═════ GIVEN DATA

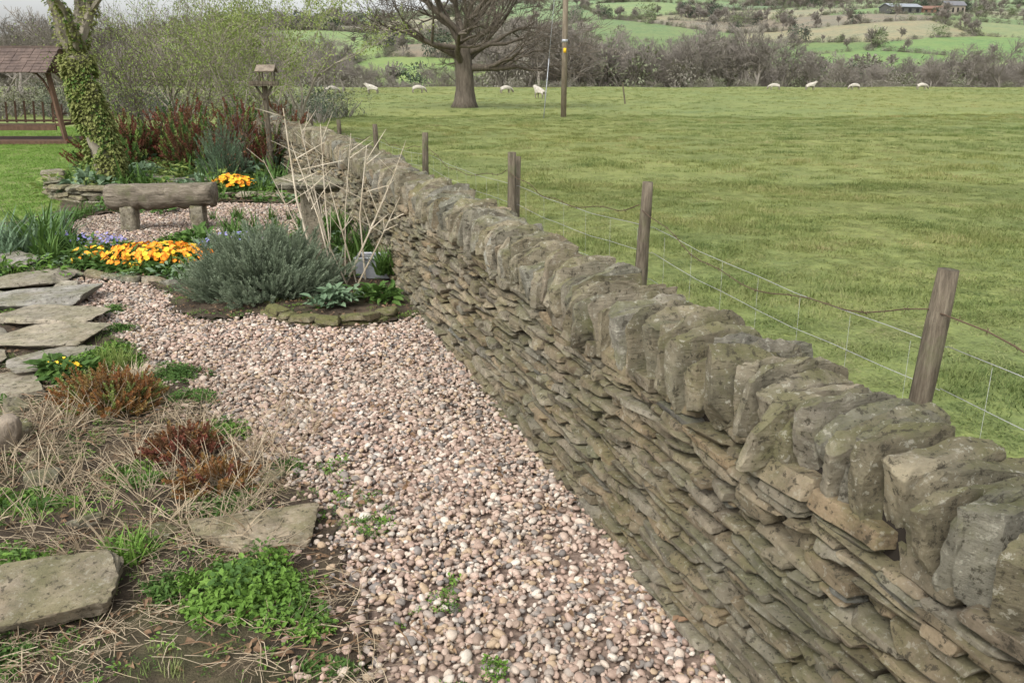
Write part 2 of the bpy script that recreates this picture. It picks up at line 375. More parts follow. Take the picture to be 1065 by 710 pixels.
# ================================================================ TREE GENERATOR
def grow(rng,start,d,r,L,lev,maxlev,lines,leafpts,spread=.8,up=.12,wob=.18,kids=(4,6)):
    n=max(3,int(5 if lev<2 else 4)); p=Vector(start); d=Vector(d).normalized(); pts=[p.copy()]; rad=[r]
    r1=r*(.5 if lev<maxlev else .35)
    for i in range(n):
        d=(d+Vector((rng.gauss(0,wob),rng.gauss(0,wob),rng.gauss(0,wob)+up))).normalized()
        p=p+d*(L/n); pts.append(p.copy()); rad.append(r+(r1-r)*(i+1)/n)
    lines.append((pts,rad,lev))
    if lev>=maxlev-1: leafpts+= [(q,d) for q in pts[1:]]
    if lev<maxlev:
        k=rng.randint(*kids)
        for j in range(k):
            f=1.0 if j<2 else rng.uniform(.35,.95); i=min(n,max(1,int(round(f*n)))); q=pts[i]
            ax=Vector((rng.gauss(0,1),rng.gauss(0,1),rng.gauss(0,.6))).normalized()
            nd=(d+ax*spread*(.75 if j<2 else 1.15)).normalized()
            grow(rng,q,nd,rad[i]*rng.uniform(.55,.78),L*rng.uniform(.55,.85),lev+1,maxlev,lines,leafpts,spread,up*.7,wob,kids)
def tree(rng,H,r,maxlev,mbmat=0,base=(0,0,0),dirn=(0,0,1),trunkf=.3,minr=.004,leaf=None,nleaf=0,**kw):
    lines=[];lp=[]
    grow(rng,base,dirn,r,H*trunkf,0,maxlev,lines,lp,**kw)
    mb=MB()
    for pts,rad,lev in lines:
        mb.tube(pts,[max(x,minr) for x in rad],8 if lev==0 else 5 if lev<2 else 3,mbmat,cap=(lev==0))
    return mb
bare=[]
for i in range(4):
    mb=tree(random.Random(20+i),9,.22,5,trunkf=.28,minr=.017,spread=.75,kids=(3,5)); bare.append(tmpl(mb,[m_twig]))
def clump(seed,h,mat,n=420,l=.45,stem=True,rx=1.0):
    rr=random.Random(seed); mb=MB(); lobes=[(rr.uniform(-.45,.45)*h*rx,rr.uniform(-.45,.45)*h*rx,rr.uniform(.3,.75)*h,rr.uniform(.22,.36)*h) for _ in range(7)]
    for _ in range(n):
        x,y,z,r_=rr.choice(lobes); v=Vector((rr.gauss(0,1),rr.gauss(0,1),rr.gauss(0,1))).normalized()*r_*rr.uniform(.6,1.1)
        mb.leaf((x+v.x,y+v.y,max(.05,z+v.z)),v+Vector((0,0,.1)),l*rr.uniform(.5,1.2),l*.4,0)
    if stem:
        for x,y,z,r_ in lobes: mb.tube([(x*.1,y*.1,0),(x*.6,y*.6,z*.6),(x,y,z)],[.05*h/2,.03*h/2,.01],4,1)
    return tmpl(mb,[mat,m_twig])
m_hedge=foliage("hedge_leaf",[(.11,.108,.08),(.15,.145,.10),(.155,.175,.10),(.19,.185,.14)],0,nscale=.5)
m_wood=foliage("wood_twigs",[(.165,.15,.125),(.20,.18,.15),(.19,.18,.14),(.235,.215,.18)],0,nscale=.5)  # woodland browns paled, haze is put into the colour
m_ever=foliage("evergreen",[(.045,.065,.045),(.075,.095,.06)],0,nscale=.5)
m_spring=foliage("distant_spring_leaf",[(.13,.17,.08),(.18,.215,.11),(.21,.23,.14)],0,nscale=.5)  # far greens paled and greyed as painted-in haze
hedge_t=[clump(31,3,m_hedge,200),clump(32,3,m_wood,200),clump(33,4,m_hedge,200),clump(34,4,m_spring,200)]
NQ=420000
x=R.uniform(-560,900,NQ); y=R.uniform(225,1060,NQ); k=(np.abs(x)<y*.75+20); x=x[k];y=y[k]; c_,g_=cell(x,y); k=(g_<2.2); x=x[k];y=y[k]
n=len(x); scatter("hedgerows",np.stack([x,y,terr(x,y)-.6],1),zrot(n,.05),R.uniform(.5,1.1,n),hedge_t,R.choice([0,1,2,3],n,p=[.45,.35,.15,.05]))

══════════

## WORK TO COMPLETE:
Write the listing above out again exactly, dropping each image.

## TASK OUTPUT:
Write part 2 of the bpy script that recreates this picture. It picks up at line 375. More parts follow. Take the picture to be 1065 by 710 pixels.
# ================================================================ TREE GENERATOR
def grow(rng,start,d,r,L,lev,maxlev,lines,leafpts,spread=.8,up=.12,wob=.18,kids=(4,6)):
    n=max(3,int(5 if lev<2 else 4)); p=Vector(start); d=Vector(d).normalized(); pts=[p.copy()]; rad=[r]
    r1=r*(.5 if lev<maxlev else .35)
    for i in range(n):
        d=(d+Vector((rng.gauss(0,wob),rng.gauss(0,wob),rng.gauss(0,wob)+up))).normalized()
        p=p+d*(L/n); pts.append(p.copy()); rad.append(r+(r1-r)*(i+1)/n)
    lines.append((pts,rad,lev))
    if lev>=maxlev-1: leafpts+= [(q,d) for q in pts[1:]]
    if lev<maxlev:
        k=rng.randint(*kids)
        for j in range(k):
            f=1.0 if j<2 else rng.uniform(.35,.95); i=min(n,max(1,int(round(f*n)))); q=pts[i]
            ax=Vector((rng.gauss(0,1),rng.gauss(0,1),rng.gauss(0,.6))).normalized()
            nd=(d+ax*spread*(.75 if j<2 else 1.15)).normalized()
            grow(rng,q,nd,rad[i]*rng.uniform(.55,.78),L*rng.uniform(.55,.85),lev+1,maxlev,lines,leafpts,spread,up*.7,wob,kids)
def tree(rng,H,r,maxlev,mbmat=0,base=(0,0,0),dirn=(0,0,1),trunkf=.3,minr=.004,leaf=None,nleaf=0,**kw):
    lines=[];lp=[]
    grow(rng,base,dirn,r,H*trunkf,0,maxlev,lines,lp,**kw)
    mb=MB()
    for pts,rad,lev in lines:
        mb.tube(pts,[max(x,minr) for x in rad],8 if lev==0 else 5 if lev<2 else 3,mbmat,cap=(lev==0))
    return mb
bare=[]
for i in range(4):
    mb=tree(random.Random(20+i),9,.22,5,trunkf=.28,minr=.017,spread=.75,kids=(3,5)); bare.append(tmpl(mb,[m_twig]))
def clump(seed,h,mat,n=420,l=.45,stem=True,rx=1.0):
    rr=random.Random(seed); mb=MB(); lobes=[(rr.uniform(-.45,.45)*h*rx,rr.uniform(-.45,.45)*h*rx,rr.uniform(.3,.75)*h,rr.uniform(.22,.36)*h) for _ in range(7)]
    for _ in range(n):
        x,y,z,r_=rr.choice(lobes); v=Vector((rr.gauss(0,1),rr.gauss(0,1),rr.gauss(0,1))).normalized()*r_*rr.uniform(.6,1.1)
        mb.leaf((x+v.x,y+v.y,max(.05,z+v.z)),v+Vector((0,0,.1)),l*rr.uniform(.5,1.2),l*.4,0)
    if stem:
        for x,y,z,r_ in lobes: mb.tube([(x*.1,y*.1,0),(x*.6,y*.6,z*.6),(x,y,z)],[.05*h/2,.03*h/2,.01],4,1)
    return tmpl(mb,[mat,m_twig])
m_hedge=foliage("hedge_leaf",[(.11,.108,.08),(.15,.145,.10),(.155,.175,.10),(.19,.185,.14)],0,nscale=.5)
m_wood=foliage("wood_twigs",[(.165,.15,.125),(.20,.18,.15),(.19,.18,.14),(.235,.215,.18)],0,nscale=.5)  # woodland browns paled, haze is put into the colour
m_ever=foliage("evergreen",[(.045,.065,.045),(.075,.095,.06)],0,nscale=.5)
m_spring=foliage("distant_spring_leaf",[(.13,.17,.08),(.18,.215,.11),(.21,.23,.14)],0,nscale=.5)  # far greens paled and greyed as painted-in haze
hedge_t=[clump(31,3,m_hedge,200),clump(32,3,m_wood,200),clump(33,4,m_hedge,200),clump(34,4,m_spring,200)]
NQ=420000
x=R.uniform(-560,900,NQ); y=R.uniform(225,1060,NQ); k=(np.abs(x)<y*.75+20); x=x[k];y=y[k]; c_,g_=cell(x,y); k=(g_<2.2); x=x[k];y=y[k]
n=len(x); scatter("hedgerows",np.stack([x,y,terr(x,y)-.6],1),zrot(n,.05),R.uniform(.5,1.1,n),hedge_t,R.choice([0,1,2,3],n,p=[.45,.35,.15,.05]))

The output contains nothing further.